- **Information shown**
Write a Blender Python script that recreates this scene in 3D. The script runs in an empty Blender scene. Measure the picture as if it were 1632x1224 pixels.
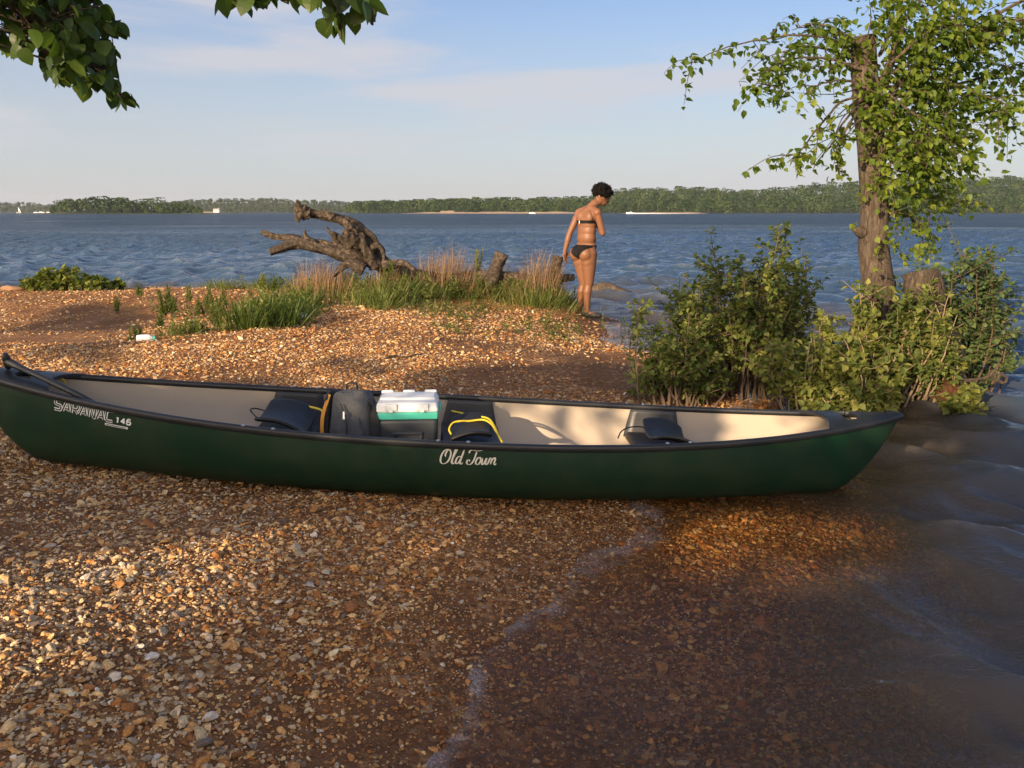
import bpy, math
import numpy as np
from mathutils import Vector, Matrix, noise as mnoise

# ------------------------------------------------------------------ camera, sky, sun, exposure
SC = bpy.context.scene
COL = SC.collection
H = 1.36                                   # eye height above the lake
F_PX, CX, CY = 1368.0, 816.0, 612.0        # focal length and centre, in pixels of the 1632 px wide photograph
PITCH = math.atan(274 / 1368)
cam = bpy.data.cameras.new('camera')
cam.sensor_width = 36
cam.lens = 36 * F_PX / 1632
cam.clip_start, cam.clip_end = 0.05, 9000
camo = bpy.data.objects.new('camera', cam)
COL.objects.link(camo)
camo.location = (0, 0, H)
camo.rotation_euler = (math.pi / 2 - PITCH, 0, 0)
SC.camera = camo

SUN_EL, SUN_AZ = math.radians(15), math.radians(35)     # low evening sun behind the camera, to the left
SUN = np.array([-math.sin(SUN_AZ) * math.cos(SUN_EL), -math.cos(SUN_AZ) * math.cos(SUN_EL), math.sin(SUN_EL)])
sl = bpy.data.lights.new('sun', 'SUN')
sl.energy = 4.0
sl.angle = math.radians(0.55)
sl.color = (1.0, 0.74, 0.47)
so = bpy.data.objects.new('sun', sl)
COL.objects.link(so)
so.rotation_euler = Vector(-SUN).to_track_quat('-Z', 'Y').to_euler()

W = bpy.data.worlds.new('World')
SC.world = W
W.use_nodes = True
nt = W.node_tree
nt.nodes.clear()
def WN(t, **k):
    n = nt.nodes.new(t)
    for a, b in k.items(): setattr(n, a, b)
    return n
out = WN('ShaderNodeOutputWorld'); bg = WN('ShaderNodeBackground')
sky = WN('ShaderNodeTexSky', sky_type='NISHITA', sun_disc=False)
sky.sun_elevation = SUN_EL
sky.sun_rotation = math.atan2(SUN[0], SUN[1])
sky.altitude = 100; sky.air_density = 1.0; sky.dust_density = .7; sky.ozone_density = 2.5
tc = WN('ShaderNodeTexCoord')
mp = WN('ShaderNodeMapping'); mp.inputs['Scale'].default_value = (1.0, 1.0, 6.5); mp.inputs['Rotation'].default_value = (.04, -.05, .6)
n1 = WN('ShaderNodeTexNoise'); n1.inputs['Scale'].default_value = 2.6; n1.inputs['Detail'].default_value = 7; n1.inputs['Roughness'].default_value = .55; n1.inputs['Distortion'].default_value = .35
rmp = WN('ShaderNodeMapRange'); rmp.inputs['From Min'].default_value = .46; rmp.inputs['From Max'].default_value = .66; rmp.interpolation_type = 'SMOOTHSTEP'
sep = WN('ShaderNodeSeparateXYZ')
hz = WN('ShaderNodeMapRange'); hz.inputs['From Min'].default_value = .0; hz.inputs['From Max'].default_value = .42; hz.inputs['To Min'].default_value = .84; hz.inputs['To Max'].default_value = .0
hz.interpolation_type = 'SMOOTHSTEP'
mul = WN('ShaderNodeMath', operation='MULTIPLY'); mul.inputs[1].default_value = .80
mx = WN('ShaderNodeMix', data_type='RGBA'); mx.inputs[7].default_value = (2.72, 2.68, 2.90, 1)
hs_ = WN('ShaderNodeHueSaturation'); hs_.inputs['Hue'].default_value = .512; hs_.inputs['Saturation'].default_value = 1.32; hs_.inputs['Value'].default_value = .66
L_ = nt.links.new
L_(tc.outputs['Generated'], mp.inputs['Vector']); L_(mp.outputs[0], n1.inputs['Vector']); L_(n1.outputs['Fac'], rmp.inputs['Value'])
L_(tc.outputs['Generated'], sep.inputs[0]); L_(sep.outputs['Z'], hz.inputs['Value'])
cl_ = WN('ShaderNodeMix', data_type='RGBA'); cl_.inputs[7].default_value = (2.8, 2.75, 2.9, 1)         # thin white cloud over the haze
L_(rmp.outputs[0], mul.inputs[0]); L_(mul.outputs[0], cl_.inputs[0]); L_(hz.outputs[0], mx.inputs[0])
dt_ = WN('ShaderNodeVectorMath', operation='DOT_PRODUCT'); dt_.inputs[1].default_value = (-math.sin(SUN_AZ), -math.cos(SUN_AZ), .1)   # the hazy sky glows warm around the low sun
gw = WN('ShaderNodeMapRange'); gw.inputs['From Min'].default_value = -.25; gw.inputs['From Max'].default_value = 1.0; gw.interpolation_type = 'SMOOTHSTEP'
gm = WN('ShaderNodeMix', data_type='RGBA'); gm.inputs[6].default_value = (2.26, 2.24, 2.46, 1); gm.inputs[7].default_value = (30, 23.2, 16.4, 1)
L_(tc.outputs['Generated'], dt_.inputs[0]); L_(dt_.outputs['Value'], gw.inputs['Value']); L_(gw.outputs[0], gm.inputs[0]); L_(gm.outputs[2], mx.inputs[7])
L_(sky.outputs[0], hs_.inputs['Color']); L_(hs_.outputs[0], mx.inputs[6]); gc_ = WN('ShaderNodeMix', data_type='RGBA'); gc_.inputs[6].default_value = (2.55, 2.50, 2.66, 1); gc_.inputs[7].default_value = (20.5, 16.2, 11.8, 1)
L_(gw.outputs[0], gc_.inputs[0]); L_(gc_.outputs[2], cl_.inputs[7]); L_(mx.outputs[2], cl_.inputs[6]); L_(cl_.outputs[2], bg.inputs['Color'])
bg.inputs['Strength'].default_value = .12
L_(bg.outputs[0], out.inputs['Surface'])
SC.view_settings.view_transform = 'Standard'
SC.view_settings.look = 'None'
SC.view_settings.exposure = 1.12
SC.view_settings.gamma = 1.0
SC.cycles.use_denoising = True
SC.cycles.max_bounces = 8
SC.cycles.transparent_max_bounces = 16
SC.cycles.volume_bounces = 0
SC.cycles.caustics_reflective = False
SC.cycles.caustics_refractive = False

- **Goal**
Repeat the data in full and exactly. Omit pictures.

- **Task response**
Write a Blender Python script that recreates this scene in 3D. The script runs in an empty Blender scene. Measure the picture as if it were 1632x1224 pixels.
import bpy, math
import numpy as np
from mathutils import Vector, Matrix, noise as mnoise

# ------------------------------------------------------------------ camera, sky, sun, exposure
SC = bpy.context.scene
COL = SC.collection
H = 1.36                                   # eye height above the lake
F_PX, CX, CY = 1368.0, 816.0, 612.0        # focal length and centre, in pixels of the 1632 px wide photograph
PITCH = math.atan(274 / 1368)
cam = bpy.data.cameras.new('camera')
cam.sensor_width = 36
cam.lens = 36 * F_PX / 1632
cam.clip_start, cam.clip_end = 0.05, 9000
camo = bpy.data.objects.new('camera', cam)
COL.objects.link(camo)
camo.location = (0, 0, H)
camo.rotation_euler = (math.pi / 2 - PITCH, 0, 0)
SC.camera = camo

SUN_EL, SUN_AZ = math.radians(15), math.radians(35)     # low evening sun behind the camera, to the left
SUN = np.array([-math.sin(SUN_AZ) * math.cos(SUN_EL), -math.cos(SUN_AZ) * math.cos(SUN_EL), math.sin(SUN_EL)])
sl = bpy.data.lights.new('sun', 'SUN')
sl.energy = 4.0
sl.angle = math.radians(0.55)
sl.color = (1.0, 0.74, 0.47)
so = bpy.data.objects.new('sun', sl)
COL.objects.link(so)
so.rotation_euler = Vector(-SUN).to_track_quat('-Z', 'Y').to_euler()

W = bpy.data.worlds.new('World')
SC.world = W
W.use_nodes = True
nt = W.node_tree
nt.nodes.clear()
def WN(t, **k):
    n = nt.nodes.new(t)
    for a, b in k.items(): setattr(n, a, b)
    return n
out = WN('ShaderNodeOutputWorld'); bg = WN('ShaderNodeBackground')
sky = WN('ShaderNodeTexSky', sky_type='NISHITA', sun_disc=False)
sky.sun_elevation = SUN_EL
sky.sun_rotation = math.atan2(SUN[0], SUN[1])
sky.altitude = 100; sky.air_density = 1.0; sky.dust_density = .7; sky.ozone_density = 2.5
tc = WN('ShaderNodeTexCoord')
mp = WN('ShaderNodeMapping'); mp.inputs['Scale'].default_value = (1.0, 1.0, 6.5); mp.inputs['Rotation'].default_value = (.04, -.05, .6)
n1 = WN('ShaderNodeTexNoise'); n1.inputs['Scale'].default_value = 2.6; n1.inputs['Detail'].default_value = 7; n1.inputs['Roughness'].default_value = .55; n1.inputs['Distortion'].default_value = .35
rmp = WN('ShaderNodeMapRange'); rmp.inputs['From Min'].default_value = .46; rmp.inputs['From Max'].default_value = .66; rmp.interpolation_type = 'SMOOTHSTEP'
sep = WN('ShaderNodeSeparateXYZ')
hz = WN('ShaderNodeMapRange'); hz.inputs['From Min'].default_value = .0; hz.inputs['From Max'].default_value = .42; hz.inputs['To Min'].default_value = .84; hz.inputs['To Max'].default_value = .0
hz.interpolation_type = 'SMOOTHSTEP'
mul = WN('ShaderNodeMath', operation='MULTIPLY'); mul.inputs[1].default_value = .80
mx = WN('ShaderNodeMix', data_type='RGBA'); mx.inputs[7].default_value = (2.72, 2.68, 2.90, 1)
hs_ = WN('ShaderNodeHueSaturation'); hs_.inputs['Hue'].default_value = .512; hs_.inputs['Saturation'].default_value = 1.32; hs_.inputs['Value'].default_value = .66
L_ = nt.links.new
L_(tc.outputs['Generated'], mp.inputs['Vector']); L_(mp.outputs[0], n1.inputs['Vector']); L_(n1.outputs['Fac'], rmp.inputs['Value'])
L_(tc.outputs['Generated'], sep.inputs[0]); L_(sep.outputs['Z'], hz.inputs['Value'])
cl_ = WN('ShaderNodeMix', data_type='RGBA'); cl_.inputs[7].default_value = (2.8, 2.75, 2.9, 1)         # thin white cloud over the haze
L_(rmp.outputs[0], mul.inputs[0]); L_(mul.outputs[0], cl_.inputs[0]); L_(hz.outputs[0], mx.inputs[0])
dt_ = WN('ShaderNodeVectorMath', operation='DOT_PRODUCT'); dt_.inputs[1].default_value = (-math.sin(SUN_AZ), -math.cos(SUN_AZ), .1)   # the hazy sky glows warm around the low sun
gw = WN('ShaderNodeMapRange'); gw.inputs['From Min'].default_value = -.25; gw.inputs['From Max'].default_value = 1.0; gw.interpolation_type = 'SMOOTHSTEP'
gm = WN('ShaderNodeMix', data_type='RGBA'); gm.inputs[6].default_value = (2.26, 2.24, 2.46, 1); gm.inputs[7].default_value = (30, 23.2, 16.4, 1)
L_(tc.outputs['Generated'], dt_.inputs[0]); L_(dt_.outputs['Value'], gw.inputs['Value']); L_(gw.outputs[0], gm.inputs[0]); L_(gm.outputs[2], mx.inputs[7])
L_(sky.outputs[0], hs_.inputs['Color']); L_(hs_.outputs[0], mx.inputs[6]); gc_ = WN('ShaderNodeMix', data_type='RGBA'); gc_.inputs[6].default_value = (2.55, 2.50, 2.66, 1); gc_.inputs[7].default_value = (20.5, 16.2, 11.8, 1)
L_(gw.outputs[0], gc_.inputs[0]); L_(gc_.outputs[2], cl_.inputs[7]); L_(mx.outputs[2], cl_.inputs[6]); L_(cl_.outputs[2], bg.inputs['Color'])
bg.inputs['Strength'].default_value = .12
L_(bg.outputs[0], out.inputs['Surface'])
SC.view_settings.view_transform = 'Standard'
SC.view_settings.look = 'None'
SC.view_settings.exposure = 1.12
SC.view_settings.gamma = 1.0
SC.cycles.use_denoising = True
SC.cycles.max_bounces = 8
SC.cycles.transparent_max_bounces = 16
SC.cycles.volume_bounces = 0
SC.cycles.caustics_reflective = False
SC.cycles.caustics_refractive = False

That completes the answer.